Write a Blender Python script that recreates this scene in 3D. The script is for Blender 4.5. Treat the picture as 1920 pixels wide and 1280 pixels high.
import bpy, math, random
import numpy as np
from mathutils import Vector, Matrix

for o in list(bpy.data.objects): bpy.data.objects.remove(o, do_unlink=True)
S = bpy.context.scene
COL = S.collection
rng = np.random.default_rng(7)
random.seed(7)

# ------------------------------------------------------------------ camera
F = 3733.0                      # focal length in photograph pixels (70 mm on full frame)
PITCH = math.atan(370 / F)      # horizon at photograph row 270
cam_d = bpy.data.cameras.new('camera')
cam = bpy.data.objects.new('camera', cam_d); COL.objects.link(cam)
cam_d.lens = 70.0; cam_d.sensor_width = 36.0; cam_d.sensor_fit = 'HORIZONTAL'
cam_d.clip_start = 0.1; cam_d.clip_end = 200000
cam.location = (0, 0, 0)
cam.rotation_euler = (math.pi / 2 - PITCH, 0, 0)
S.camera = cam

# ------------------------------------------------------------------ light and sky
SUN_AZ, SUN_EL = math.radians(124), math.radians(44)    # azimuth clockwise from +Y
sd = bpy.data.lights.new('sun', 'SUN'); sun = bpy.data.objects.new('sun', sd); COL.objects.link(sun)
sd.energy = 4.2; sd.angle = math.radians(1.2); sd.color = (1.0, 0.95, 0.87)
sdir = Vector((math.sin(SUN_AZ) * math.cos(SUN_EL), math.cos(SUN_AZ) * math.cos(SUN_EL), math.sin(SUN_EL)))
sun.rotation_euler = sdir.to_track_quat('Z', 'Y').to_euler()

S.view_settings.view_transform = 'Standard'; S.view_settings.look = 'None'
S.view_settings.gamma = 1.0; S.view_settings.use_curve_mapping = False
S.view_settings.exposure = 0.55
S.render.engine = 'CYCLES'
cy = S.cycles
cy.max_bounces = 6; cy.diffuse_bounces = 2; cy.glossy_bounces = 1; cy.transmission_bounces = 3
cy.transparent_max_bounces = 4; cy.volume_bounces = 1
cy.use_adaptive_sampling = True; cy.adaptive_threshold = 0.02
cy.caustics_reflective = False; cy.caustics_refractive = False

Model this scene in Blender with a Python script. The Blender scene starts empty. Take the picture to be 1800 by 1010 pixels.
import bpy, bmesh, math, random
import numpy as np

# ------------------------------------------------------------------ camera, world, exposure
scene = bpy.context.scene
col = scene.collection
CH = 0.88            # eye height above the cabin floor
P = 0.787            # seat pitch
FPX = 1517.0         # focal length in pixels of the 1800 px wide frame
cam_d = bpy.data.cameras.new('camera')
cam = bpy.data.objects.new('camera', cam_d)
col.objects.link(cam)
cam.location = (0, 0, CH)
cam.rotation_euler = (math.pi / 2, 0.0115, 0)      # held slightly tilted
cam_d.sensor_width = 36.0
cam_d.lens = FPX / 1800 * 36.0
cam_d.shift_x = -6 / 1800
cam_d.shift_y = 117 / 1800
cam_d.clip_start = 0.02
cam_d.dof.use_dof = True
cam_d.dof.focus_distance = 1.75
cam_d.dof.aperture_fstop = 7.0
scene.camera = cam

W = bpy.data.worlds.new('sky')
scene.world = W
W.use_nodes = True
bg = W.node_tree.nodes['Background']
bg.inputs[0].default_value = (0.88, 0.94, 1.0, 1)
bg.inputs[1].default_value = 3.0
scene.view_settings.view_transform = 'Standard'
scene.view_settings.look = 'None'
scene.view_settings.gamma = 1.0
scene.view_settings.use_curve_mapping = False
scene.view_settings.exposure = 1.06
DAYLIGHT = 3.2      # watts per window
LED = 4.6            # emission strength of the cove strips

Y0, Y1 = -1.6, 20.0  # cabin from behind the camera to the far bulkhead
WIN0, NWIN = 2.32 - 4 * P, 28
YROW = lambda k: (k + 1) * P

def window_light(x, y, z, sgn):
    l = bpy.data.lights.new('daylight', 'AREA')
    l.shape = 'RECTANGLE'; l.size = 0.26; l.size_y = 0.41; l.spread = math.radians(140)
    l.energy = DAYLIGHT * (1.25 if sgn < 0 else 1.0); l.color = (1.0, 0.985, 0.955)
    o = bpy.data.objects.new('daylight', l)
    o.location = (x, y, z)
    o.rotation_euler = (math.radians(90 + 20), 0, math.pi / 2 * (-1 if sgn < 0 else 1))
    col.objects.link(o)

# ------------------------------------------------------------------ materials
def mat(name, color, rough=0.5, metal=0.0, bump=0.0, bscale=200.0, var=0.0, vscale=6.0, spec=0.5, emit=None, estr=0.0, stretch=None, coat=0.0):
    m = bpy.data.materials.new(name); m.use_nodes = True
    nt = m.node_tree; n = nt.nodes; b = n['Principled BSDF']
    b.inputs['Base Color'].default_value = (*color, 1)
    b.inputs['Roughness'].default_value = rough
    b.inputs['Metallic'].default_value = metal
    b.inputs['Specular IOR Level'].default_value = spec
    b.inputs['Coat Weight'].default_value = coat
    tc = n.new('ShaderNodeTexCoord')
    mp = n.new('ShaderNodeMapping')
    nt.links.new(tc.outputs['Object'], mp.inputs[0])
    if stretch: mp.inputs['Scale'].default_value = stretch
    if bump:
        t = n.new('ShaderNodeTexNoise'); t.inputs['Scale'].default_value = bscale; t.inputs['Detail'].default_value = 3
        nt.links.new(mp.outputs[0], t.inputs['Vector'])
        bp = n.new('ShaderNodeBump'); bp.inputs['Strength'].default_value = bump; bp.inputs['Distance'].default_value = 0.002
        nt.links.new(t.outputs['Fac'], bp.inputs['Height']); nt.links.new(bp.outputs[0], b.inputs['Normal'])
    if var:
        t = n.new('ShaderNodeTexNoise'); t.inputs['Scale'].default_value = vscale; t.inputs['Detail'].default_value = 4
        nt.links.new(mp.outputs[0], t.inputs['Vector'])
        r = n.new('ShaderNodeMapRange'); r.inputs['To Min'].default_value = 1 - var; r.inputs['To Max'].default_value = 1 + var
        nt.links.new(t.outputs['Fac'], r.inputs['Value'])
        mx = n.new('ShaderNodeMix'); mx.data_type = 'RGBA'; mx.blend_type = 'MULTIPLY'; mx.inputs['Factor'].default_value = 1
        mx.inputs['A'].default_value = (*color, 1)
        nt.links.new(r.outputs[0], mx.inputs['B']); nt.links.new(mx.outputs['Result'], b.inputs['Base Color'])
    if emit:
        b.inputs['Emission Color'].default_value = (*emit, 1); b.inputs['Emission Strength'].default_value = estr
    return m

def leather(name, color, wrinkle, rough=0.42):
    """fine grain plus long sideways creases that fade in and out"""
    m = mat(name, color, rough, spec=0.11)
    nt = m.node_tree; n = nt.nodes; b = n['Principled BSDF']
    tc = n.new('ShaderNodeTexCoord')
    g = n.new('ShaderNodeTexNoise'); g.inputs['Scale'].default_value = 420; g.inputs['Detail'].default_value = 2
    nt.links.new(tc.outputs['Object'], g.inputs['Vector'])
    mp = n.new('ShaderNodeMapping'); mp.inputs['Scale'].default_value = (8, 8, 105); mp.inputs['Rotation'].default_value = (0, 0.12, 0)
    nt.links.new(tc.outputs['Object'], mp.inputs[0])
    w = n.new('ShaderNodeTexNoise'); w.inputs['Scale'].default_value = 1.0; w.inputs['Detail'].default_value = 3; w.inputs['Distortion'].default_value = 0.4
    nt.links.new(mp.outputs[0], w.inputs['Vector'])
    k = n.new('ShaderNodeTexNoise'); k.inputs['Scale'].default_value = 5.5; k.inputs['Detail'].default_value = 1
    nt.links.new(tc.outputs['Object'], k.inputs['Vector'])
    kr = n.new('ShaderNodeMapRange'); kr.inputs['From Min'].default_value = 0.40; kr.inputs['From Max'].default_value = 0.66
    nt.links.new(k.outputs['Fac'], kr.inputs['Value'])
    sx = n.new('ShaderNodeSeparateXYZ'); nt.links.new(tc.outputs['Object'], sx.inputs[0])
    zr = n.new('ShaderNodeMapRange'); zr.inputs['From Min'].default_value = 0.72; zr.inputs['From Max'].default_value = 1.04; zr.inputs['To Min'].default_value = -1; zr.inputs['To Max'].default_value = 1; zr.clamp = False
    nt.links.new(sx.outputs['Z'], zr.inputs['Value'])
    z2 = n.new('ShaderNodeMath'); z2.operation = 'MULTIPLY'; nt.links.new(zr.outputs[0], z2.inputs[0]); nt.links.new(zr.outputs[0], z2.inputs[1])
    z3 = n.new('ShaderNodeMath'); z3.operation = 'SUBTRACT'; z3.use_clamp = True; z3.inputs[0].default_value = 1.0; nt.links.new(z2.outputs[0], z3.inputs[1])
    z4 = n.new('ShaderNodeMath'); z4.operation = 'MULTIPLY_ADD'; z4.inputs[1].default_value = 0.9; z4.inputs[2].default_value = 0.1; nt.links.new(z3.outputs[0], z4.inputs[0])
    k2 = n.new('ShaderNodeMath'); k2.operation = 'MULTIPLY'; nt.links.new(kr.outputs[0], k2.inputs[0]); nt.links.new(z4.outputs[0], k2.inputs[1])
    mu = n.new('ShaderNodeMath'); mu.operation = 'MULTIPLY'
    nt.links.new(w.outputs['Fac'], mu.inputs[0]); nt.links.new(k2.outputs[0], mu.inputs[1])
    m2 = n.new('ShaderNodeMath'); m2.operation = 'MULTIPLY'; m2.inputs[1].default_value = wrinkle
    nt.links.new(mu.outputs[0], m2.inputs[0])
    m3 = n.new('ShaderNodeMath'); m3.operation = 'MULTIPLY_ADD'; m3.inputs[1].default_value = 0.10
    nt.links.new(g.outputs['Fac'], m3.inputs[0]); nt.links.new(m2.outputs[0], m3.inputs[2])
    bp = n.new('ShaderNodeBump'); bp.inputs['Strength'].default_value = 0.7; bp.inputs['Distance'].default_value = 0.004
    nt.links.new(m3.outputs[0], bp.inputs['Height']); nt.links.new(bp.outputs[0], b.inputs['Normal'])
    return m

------

PROBLEM REQUIREMENTS
Copy exactly, and only, the lines from the one containing "Model this scene" through the one containing "YROW = lambda k: (k + 1) * P".

TASK RESPONSE
Model this scene in Blender with a Python script. The Blender scene starts empty. Take the picture to be 1800 by 1010 pixels.
import bpy, bmesh, math, random
import numpy as np

# ------------------------------------------------------------------ camera, world, exposure
scene = bpy.context.scene
col = scene.collection
CH = 0.88            # eye height above the cabin floor
P = 0.787            # seat pitch
FPX = 1517.0         # focal length in pixels of the 1800 px wide frame
cam_d = bpy.data.cameras.new('camera')
cam = bpy.data.objects.new('camera', cam_d)
col.objects.link(cam)
cam.location = (0, 0, CH)
cam.rotation_euler = (math.pi / 2, 0.0115, 0)      # held slightly tilted
cam_d.sensor_width = 36.0
cam_d.lens = FPX / 1800 * 36.0
cam_d.shift_x = -6 / 1800
cam_d.shift_y = 117 / 1800
cam_d.clip_start = 0.02
cam_d.dof.use_dof = True
cam_d.dof.focus_distance = 1.75
cam_d.dof.aperture_fstop = 7.0
scene.camera = cam

W = bpy.data.worlds.new('sky')
scene.world = W
W.use_nodes = True
bg = W.node_tree.nodes['Background']
bg.inputs[0].default_value = (0.88, 0.94, 1.0, 1)
bg.inputs[1].default_value = 3.0
scene.view_settings.view_transform = 'Standard'
scene.view_settings.look = 'None'
scene.view_settings.gamma = 1.0
scene.view_settings.use_curve_mapping = False
scene.view_settings.exposure = 1.06
DAYLIGHT = 3.2      # watts per window
LED = 4.6            # emission strength of the cove strips

Y0, Y1 = -1.6, 20.0  # cabin from behind the camera to the far bulkhead
WIN0, NWIN = 2.32 - 4 * P, 28
YROW = lambda k: (k + 1) * P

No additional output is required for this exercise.